Free Conversion Flexibility
Look for packages offering free conversion from fixed to floating after 12-24 months. This gives you the security of a fixed rate initially while maintaining the option to switch if market conditions change favorably.[1]
The Refinancing Timeline: What to Expect
Understanding the refinancing process helps you plan effectively. The typical timeline is approximately 13 weeks from application to completion.[2] Here's what happens:
- Weeks 1-2: Application, documentation submission, and in-principle approval
- Weeks 2-4: Bank assessment, credit checks, and property valuation
- Weeks 4-8: Formal offer, legal documentation preparation, and redemption notice to current bank
- Weeks 8-13: Settlement, fund transfer, and completion
Homejourney simplifies this process by allowing you to submit one refinancing application to multiple banks simultaneously via Singpass. Instead of visiting branches individually, banks compete for your business and send offers directly to you. This approach typically accelerates approval timelines and gives you genuine negotiating power.
Timing Your Refinancing: When to Make the Move
The best time to refinance depends on several factors:
- Lock-in period expiration: Most home loans have 2-3 year lock-in periods. Once this expires, you can refinance without penalties. Mark this date on your calendar—it's your refinancing window.[2]

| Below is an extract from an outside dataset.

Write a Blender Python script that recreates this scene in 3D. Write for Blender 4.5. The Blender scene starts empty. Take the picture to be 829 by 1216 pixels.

- Interest rate environment: When rates drop significantly from your current rate, refinancing becomes more attractive. A 0.50% rate reduction on an $800,000 loan saves approximately $4,000 annually.
- Your remaining loan period: If you have less than 5 years remaining, refinancing may not make financial sense due to the costs involved.
- Your financial situation: If you're planning to upgrade, downsize, or relocate within 2-3 years, refinancing may not be worthwhile.